Gaat U vooral niet weg, ik wil iets halen om U aan te bieden.’
‘Goed,’ antwoordde de Heer, ‘Ik blijf hier totdat je terugkomt.’
Gideon ging snel naar huis, maakte een geitenbokje klaar
en bakte ongedesemd brood van een efa tarwebloem.
Hij legde het vlees in een mand en goot het kookvocht in een kom,
bracht het naar degene die onder de terebint zat te wachten en bood het Hem aan.
De engel van God zei tegen hem: ‘Leg het vlees en de broden hier op dit rotsblok
en giet het kookvocht erover uit.’ Gideon deed wat hem gevraagd was.
Toen raakte de engel van de Heer met het uiteinde van zijn staf het voedsel aan
en meteen laaide er een vuur uit het rotsblok op dat het vlees en de broden verteerde.
Tegelijk was ook de engel van de Heer verdwenen.
Toen begreep Gideon dat het een engel van de Heer was geweest, en hij riep uit:
‘Nee, Heer! Nee, mijn God! Ik heb oog in oog gestaan met een engel van de Heer!’
Maar de Heer stelde hem gerust: ‘Je hoeft niet bang te zijn, je zult niet sterven.’
Gideon bouwde op die plek een altaar voor de Heer, en noemde het ‘De Heer geeft rust’.
Psalmen 85(84),9.11-12.13-14.
Aanhoren zal ik wat God tot mij zegt,
voorzeker een woord van verzoening.
Een woord voor zijn volk, voor alwie Hem dient,
voor elk die zijn hart voor Hem opent.
Trouw en waarheid omhelzen elkaar,
recht en vrede begroeten elkaar met een kus.
Uit de aarde bloeit de waarheid op,
het recht ziet uit de hemel toe.
De Heer geeft al het goede:
ons land zal vruchten geven.
Het recht gaat voor God uit
en baant voor Hem de weg.
Uit het heilig Evangelie van onze Heer Jezus Christus volgens Matteüs 19,23-30.
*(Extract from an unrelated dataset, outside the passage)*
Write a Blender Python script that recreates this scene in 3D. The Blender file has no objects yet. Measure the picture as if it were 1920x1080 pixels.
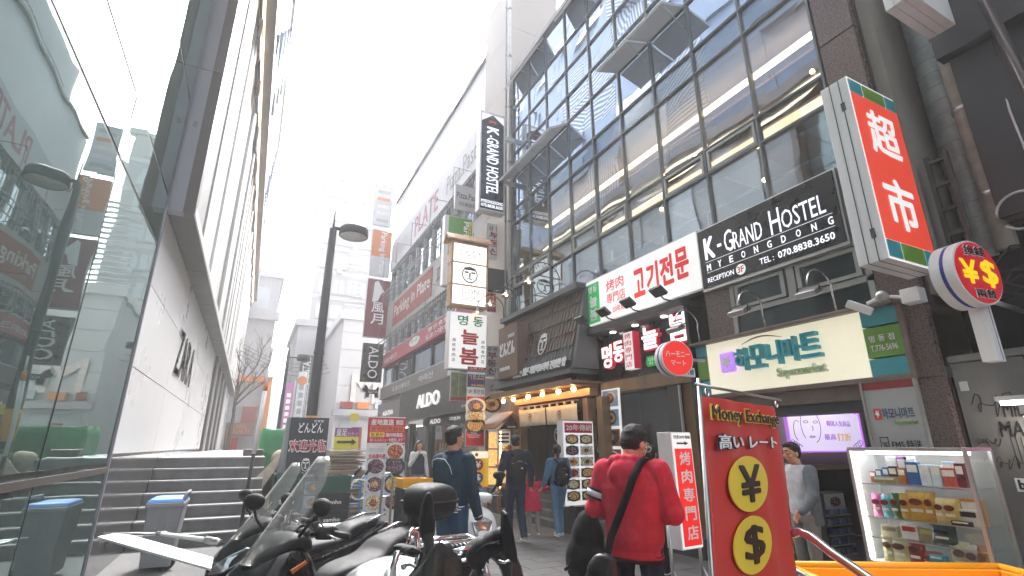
import bpy, bmesh, math, random
from mathutils import Vector, Matrix, Euler
from math import sin, cos, pi, radians, sqrt
random.seed(11)
S = bpy.context.scene
COL = S.collection
# ---------------- camera ----------------
FPX, HC, TH, PS = 940.0, 1.6, radians(17.45), radians(26.8)
CF = Vector((sin(PS)*cos(TH), cos(PS)*cos(TH), sin(TH)))
CR = Vector((cos(PS), -sin(PS), 0))
CU = CR.cross(CF)
C0 = Vector((0, 0, HC))
cd = bpy.data.cameras.new('camera'); cam = bpy.data.objects.new('camera', cd); COL.objects.link(cam)
cd.sensor_width = 36; cd.lens = 36*FPX/1920; cd.clip_start = 0.05; cd.clip_end = 600
mw = Matrix((CR, CU, -CF)).transposed().to_4x4(); mw.translation = C0
cam.matrix_world = mw
S.camera = cam
# ---------------- world, sun, exposure ----------------
SUN_EL, SUN_ROT = radians(50), radians(17)
W = bpy.data.worlds.new('World'); S.world = W; W.use_nodes = True
nt = W.node_tree; bg = nt.nodes['Background']
sky = nt.nodes.new('ShaderNodeTexSky'); sky.sky_type = 'NISHITA'; sky.sun_disc = False
sky.sun_elevation = SUN_EL; sky.sun_rotation = SUN_ROT
sky.air_density = 1.0; sky.dust_density = 6.0; sky.ozone_density = 1.0
hs = nt.nodes.new('ShaderNodeHueSaturation'); hs.inputs['Saturation'].default_value = 0.28
nt.links.new(sky.outputs[0], hs.inputs['Color']); nt.links.new(hs.outputs[0], bg.inputs[0])
bg.inputs[1].default_value = 0.15
sl = bpy.data.lights.new('sun', 'SUN'); sun = bpy.data.objects.new('sun', sl); COL.objects.link(sun)
sl.energy = 1.25; sl.angle = radians(12); sl.color = (1, .975, .94)
sd = Vector((sin(SUN_ROT)*cos(SUN_EL), cos(SUN_ROT)*cos(SUN_EL), sin(SUN_EL)))
sun.rotation_euler = sd.to_track_quat('Z', 'Y').to_euler()
S.view_settings.view_transform = 'Standard'; S.view_settings.look = 'None'
S.view_settings.gamma = 1; S.view_settings.exposure = 2.68
S.view_settings.use_curve_mapping = False
S.render.engine = 'CYCLES'
S.cycles.max_bounces = 8; S.cycles.transparent_max_bounces = 16; S.cycles.use_denoising = True
S.cycles.sample_clamp_indirect = 6.0

# ---------------- pixel to plane ----------------
def ray(x, y): return CF*FPX + CR*(x-960) + CU*(540-y)
def XP(x, y, v): d = ray(x, y); return C0 + d*(v/d.x)
def YP(x, y, v): d = ray(x, y); return C0 + d*(v/d.y)
def ZP(x, y, v): d = ray(x, y); return C0 + d*((v-HC)/d.z)

# ---------------- materials ----------------
def hexc(h):
    h = h.lstrip('#'); c = [int(h[i:i+2], 16)/255 for i in (0, 2, 4)]
    return tuple(((v+.055)/1.055)**2.4 if v > .04045 else v/12.92 for v in c)
MATS = {}
def M(name, col=None, rough=.6, metal=0, var=.18, scale=6, bump=0, bscale=80, spec=.5, coat=0, emit=0, trans=0, alpha=1, streak=0):
    if col is None: return MATS[name]
    if isinstance(col, str): col = hexc(col)
    if not isinstance(col, (tuple, list)): col = (col,)*3
    m = bpy.data.materials.new(name); m.use_nodes = True; n = m.node_tree; L = n.links
    b = n.nodes['Principled BSDF']; MATS[name] = m
    b.inputs['Base Color'].default_value = (*col, 1); b.inputs['Roughness'].default_value = rough
    b.inputs['Metallic'].default_value = metal; b.inputs['Specular IOR Level'].default_value = spec
    b.inputs['Coat Weight'].default_value = coat
    b.inputs['Transmission Weight'].default_value = trans; b.inputs['Alpha'].default_value = alpha
    if emit: b.inputs['Emission Color'].default_value = (*col, 1); b.inputs['Emission Strength'].default_value = emit
    g = n.nodes.new('ShaderNodeNewGeometry')
    if var:
        t = n.nodes.new('ShaderNodeTexNoise'); t.inputs['Scale'].default_value = scale; t.inputs['Detail'].default_value = 5; t.inputs['Roughness'].default_value = .65
        if streak:
            mp = n.nodes.new('ShaderNodeMapping'); mp.inputs['Scale'].default_value = (1, 1, 1/streak)
            L.new(g.outputs['Position'], mp.inputs[0]); L.new(mp.outputs[0], t.inputs[0])
        else: L.new(g.outputs['Position'], t.inputs[0])
        mx = n.nodes.new('ShaderNodeMix'); mx.data_type = 'RGBA'
        mx.inputs[6].default_value = (*[c*(1-var) for c in col], 1); mx.inputs[7].default_value = (*[min(1, c*(1+var)) for c in col], 1)
        r = n.nodes.new('ShaderNodeMapRange'); r.inputs[1].default_value = .3; r.inputs[2].default_value = .7
        L.new(t.outputs[0], r.inputs[0]); L.new(r.outputs[0], mx.inputs[0]); L.new(mx.outputs[2], b.inputs['Base Color'])
        r2 = n.nodes.new('ShaderNodeMapRange'); r2.inputs[3].default_value = max(0, rough-.08); r2.inputs[4].default_value = min(1, rough+.1)
        L.new(r.outputs[0], r2.inputs[0]); L.new(r2.outputs[0], b.inputs['Roughness'])
    if bump:
        t2 = n.nodes.new('ShaderNodeTexNoise'); t2.inputs['Scale'].default_value = bscale; t2.inputs['Detail'].default_value = 4
        L.new(g.outputs['Position'], t2.inputs[0])
        bm = n.nodes.new('ShaderNodeBump'); bm.inputs['Strength'].default_value = bump; bm.inputs['Distance'].default_value = .01
        L.new(t2.outputs[0], bm.inputs['Height']); L.new(bm.outputs[0], b.inputs['Normal'])
    return m
def mglass(name, body, tint, fac, clear=0, wob=.0, wscale=1.2):
    """window glass: dark body or see-through, with a coated reflection"""
    m = bpy.data.materials.new(name); m.use_nodes = True; n = m.node_tree; L = n.links; MATS[name] = m
    n.nodes.remove(n.nodes['Principled BSDF']); out = n.nodes['Material Output']
    gl = n.nodes.new('ShaderNodeBsdfGlossy'); gl.inputs['Color'].default_value = (*tint, 1); gl.inputs['Roughness'].default_value = .015
    if clear:
        bd = n.nodes.new('ShaderNodeBsdfTransparent'); bd.inputs[0].default_value = (*body, 1)
    else:
        bd = n.nodes.new('ShaderNodeBsdfDiffuse'); bd.inputs[0].default_value = (*body, 1)
    fw = n.nodes.new('ShaderNodeLayerWeight'); fw.inputs[0].default_value = .5; lw = n.nodes.new('ShaderNodeMath'); lw.operation = 'POWER'; lw.inputs[1].default_value = 4.5; L.new(fw.outputs['Facing'], lw.inputs[0])
    mr = n.nodes.new('ShaderNodeMapRange'); mr.inputs[3].default_value = fac; mr.inputs[4].default_value = 1
    L.new(lw.outputs[0], mr.inputs[0])
    mx = n.nodes.new('ShaderNodeMixShader'); L.new(mr.outputs[0], mx.inputs[0]); L.new(bd.outputs[0], mx.inputs[1]); L.new(gl.outputs[0], mx.inputs[2]); L.new(mx.outputs[0], out.inputs[0])
    if wob:
        g = n.nodes.new('ShaderNodeNewGeometry'); t = n.nodes.new('ShaderNodeTexNoise'); t.inputs['Scale'].default_value = wscale; t.inputs['Detail'].default_value = 1
        L.new(g.outputs['Position'], t.inputs[0]); bp = n.nodes.new('ShaderNodeBump'); bp.inputs['Strength'].default_value = wob; bp.inputs['Distance'].default_value = .05
        L.new(t.outputs[0], bp.inputs['Height']); L.new(bp.outputs[0], gl.inputs['Normal'])
    return m
def mfood(name, cols, scale=70):
    m = bpy.data.materials.new(name); m.use_nodes = True; n = m.node_tree; L = n.links; b = n.nodes['Principled BSDF']; MATS[name] = m
    g = n.nodes.new('ShaderNodeNewGeometry'); v = n.nodes.new('ShaderNodeTexVoronoi'); v.inputs['Scale'].default_value = scale
    L.new(g.outputs['Position'], v.inputs[0]); sp = n.nodes.new('ShaderNodeSeparateColor'); L.new(v.outputs['Color'], sp.inputs[0])
    cr = n.nodes.new('ShaderNodeValToRGB'); cr.color_ramp.interpolation = 'CONSTANT'
    while len(cr.color_ramp.elements) < len(cols): cr.color_ramp.elements.new(.5)
    for i, c in enumerate(cols):
        e = cr.color_ramp.elements[i]; e.position = i/len(cols); e.color = (*hexc(c), 1)
    L.new(sp.outputs[0], cr.inputs[0]); L.new(cr.outputs[0], b.inputs['Base Color']); b.inputs['Roughness'].default_value = .5
    return m

# ---------------- objects ----------------
BASE = {}
def setp(o, label=None, cat=None, group=None, kind=None):
    if label: o['label'] = label
    if cat: o['category'] = cat
    if group: o['group'] = group
    if kind: o['kind'] = kind
    return o
def thing(name, label, cat, loc=(0, 0, 0), group=None):
    o = bpy.data.objects.new(name, None); COL.objects.link(o); o.empty_display_size = .1
    o.location = loc; BASE[o] = Vector(loc); return setp(o, label, cat, group)
def link(name, me, parent=None, base=None):
    o = bpy.data.objects.new(name, me); COL.objects.link(o)
    if parent is not None: o.parent = parent; BASE[o] = BASE[parent]
    elif base is not None: o.location = base; BASE[o] = Vector(base)
    return o
def dup(o, parent=None, loc=None, rz=None, label=None):
    c = o.copy(); COL.objects.link(c)
    if parent is not None: c.parent = parent
    if loc is not None: c.location = loc
    if rz is not None: c.rotation_euler = (0, 0, rz)
    if label: c['label'] = label
    BASE[c] = BASE.get(o, Vector())
    for ch in o.children: dup(ch, c)
    return c
class MB:
    def __init__(s): s.v = []; s.f = []; s.mi = []; s.m = 0; s.sm = []; s.smooth = False
    def add(s, vs, fs, sm=None):
        n = len(s.v); s.v += [Vector(p) for p in vs]
        for f in fs: s.f.append([n+i for i in f]); s.mi.append(s.m); s.sm.append(s.smooth if sm is None else sm)
        return s
    def box(s, x0, x1, y0, y1, z0, z1):
        x0, x1 = min(x0, x1), max(x0, x1); y0, y1 = min(y0, y1), max(y0, y1); z0, z1 = min(z0, z1), max(z0, z1)
        return s.add([(x, y, z) for x in (x0, x1) for y in (y0, y1) for z in (z0, z1)], [(0, 1, 3, 2), (4, 6, 7, 5), (0, 4, 5, 1), (2, 3, 7, 6), (0, 2, 6, 4), (1, 5, 7, 3)], False)
    def hexa(s, p):  # p: 8 points, bottom 4 ccw then top 4
        return s.add(p, [(3, 2, 1, 0), (4, 5, 6, 7), (0, 1, 5, 4), (1, 2, 6, 5), (2, 3, 7, 6), (3, 0, 4, 7)], False)
    def obox(s, c, sz, R=None):
        c = Vector(c); R = R or Matrix.Identity(3); hx, hy, hz = [k/2 for k in sz]
        return s.hexa([c+R@Vector(p) for p in ((-hx, -hy, -hz), (hx, -hy, -hz), (hx, hy, -hz), (-hx, hy, -hz), (-hx, -hy, hz), (hx, -hy, hz), (hx, hy, hz), (-hx, hy, hz))])
    def tube(s, path, r, n=8, caps=True):
        P = [Vector(p) for p in path]; k = len(P); rr = r if isinstance(r, (list, tuple)) else [r]*k
        up = None; rings = []
        for i in range(k):
            t = (P[min(i+1, k-1)]-P[max(i-1, 0)]).normalized()
            if up is None: up = Vector((0, 0, 1)) if abs(t.z) < .9 else Vector((1, 0, 0))
            a = t.cross(up).normalized(); b = a.cross(t).normalized(); up = b
            rings.append([P[i]+(a*cos(2*pi*j/n)+b*sin(2*pi*j/n))*rr[i] for j in range(n)])
        return s.loft(rings, caps)
    def loft(s, rings, caps=True, sm=True):
        n = len(rings[0]); vs = [p for r in rings for p in r]; fs = []
        for i in range(len(rings)-1):
            for j in range(n):
                a, b = i*n+j, i*n+(j+1) % n; fs.append((a, b, b+n, a+n))
        if caps: fs.append(tuple(range(n-1, -1, -1))); fs.append(tuple((len(rings)-1)*n+j for j in range(n)))
        return s.add(vs, fs, sm)
    def cyl(s, c, r, h, n=16, r2=None, ax=(0, 0, 1), sm=True):
        c = Vector(c); ax = Vector(ax).normalized(); a = ax.orthogonal().normalized(); b = ax.cross(a); r2 = r if r2 is None else r2
        return s.loft([[c+(a*cos(2*pi*j/n)+b*sin(2*pi*j/n))*q+ax*hh for j in range(n)] for q, hh in ((r, 0), (r2, h))], True, sm)
    def lathe(s, prof, c=(0, 0, 0), n=20, caps=True):
        c = Vector(c)
        return s.loft([[c+Vector((r*cos(2*pi*j/n), r*sin(2*pi*j/n), z)) for j in range(n)] for r, z in prof], caps)
    def ball(s, c, r, n=12, m=8, R=None):
        c = Vector(c); r = r if isinstance(r, (tuple, list)) else (r, r, r); R = R or Matrix.Identity(3)
        rings = []
        for i in range(m+1):
            t = pi*(i+.02)/(m+.04); rings.append([c+R@Vector((r[0]*sin(t)*cos(2*pi*j/n), r[1]*sin(t)*sin(2*pi*j/n), r[2]*cos(t))) for j in range(n)])
        return s.loft(rings, True)
    def prism(s, poly, d):  # poly: list of 3D points, d: extrusion vector
        d = Vector(d); n = len(poly); P = [Vector(p) for p in poly]
        return s.add(P+[p+d for p in P], [tuple(range(n-1, -1, -1)), tuple(range(n, 2*n))]+[(i, (i+1) % n, (i+1) % n+n, i+n) for i in range(n)], False)
    def mesh(s, mats, base, name):
        me = bpy.data.meshes.new(name); me.from_pydata([tuple(p-base) for p in s.v], [], s.f)
        for m in (mats if isinstance(mats, (list, tuple)) else [mats]): me.materials.append(m)
        me.polygons.foreach_set('material_index', s.mi); me.polygons.foreach_set('use_smooth', s.sm); me.update(); return me
    def build(s, name, mats, parent=None, bevel=0, sub=0, kind=None, label=None, cat=None, group=None, base=None):
        if parent is not None: b = BASE[parent]
        elif base is not None: b = Vector(base)
        else:
            xs, ys, zs = zip(*[tuple(p) for p in s.v]); b = Vector(((min(xs)+max(xs))/2, (min(ys)+max(ys))/2, min(zs)))
        me = s.mesh(mats, b, name)
        o = link(name, me, parent, None if parent is not None else b)
        if bevel:
            q = o.modifiers.new('bevel', 'BEVEL'); q.width = bevel; q.segments = 2; q.limit_method = 'ANGLE'; q.angle_limit = radians(50)
        if sub:
            q = o.modifiers.new('sub', 'SUBSURF'); q.levels = q.render_levels = sub
        return setp(o, label, cat, group, kind)
def box(name, mat, parent, x0, x1, y0, y1, z0, z1, bevel=0, **k): return MB().box(x0, x1, y0, y1, z0, z1).build(name, mat, parent, bevel, **k)
def tubeo(name, mat, parent, path, r, n=8, **k): return MB().tube(path, r, n).build(name, mat, parent, **k)
def arc(c, a, b, r, t0, t1, n=10):
    c, a, b = Vector(c), Vector(a), Vector(b); return [c+(a*cos(t0+(t1-t0)*i/n)+b*sin(t0+(t1-t0)*i/n))*r for i in range(n+1)]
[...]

In die tijd zei Jezus tot zijn leerlingen: 'Voorwaar, Ik zeg u: voor een rijke is het moeilijk het Rijk der hemelen binnen te gaan.
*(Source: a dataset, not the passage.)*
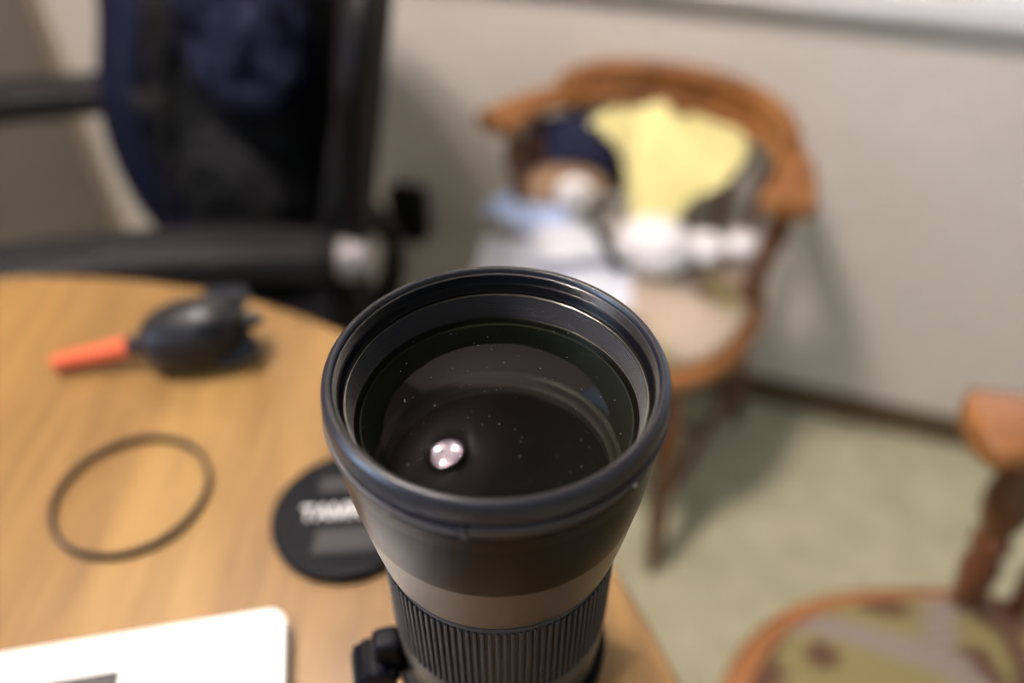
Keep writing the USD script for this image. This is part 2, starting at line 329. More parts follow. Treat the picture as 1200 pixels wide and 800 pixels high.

Nog sterker: voor een kameel is het gemakkelijker door het oog van een naald te gaan dan voor een rijke in het Koninkrijk Gods te komen.'
Toen de leerlingen dit hoorden, stonden zij verbijsterd en vroegen: 'Wie kan er nu eigenlijk gered worden?'
Jezus keek hen aan en zei: 'Dit ligt niet in de macht der mensen, maar voor God is alles mogelijk.'
Waarop Petrus zeide: 'Zie, wij hebben alles prijsgegeven om U te volgen. Wat zullen wij dus krijgen?'
Jezus sprak tot hen: 'Voorwaar, Ik zeg u: bij de wedergeboorte, wanneer de Mensenzoon zal gezeten zijn op de troon van zijn heerlijkheid, zult ook gij die Mij gevolgd zijt, gezeten zijn op twaalf tronen en heersen over de twaalf stammen van Israël.
En ieder die zijn huis, broers of zusters, vader of moeder, vrouw, kinderen of akkers heeft prijsgegeven om mijn Naam, zal het honderdvoudig terugkrijgen en eeuwig leven ontvangen.
Veel eersten zullen laatsten en veel laatsten zullen eersten zijn.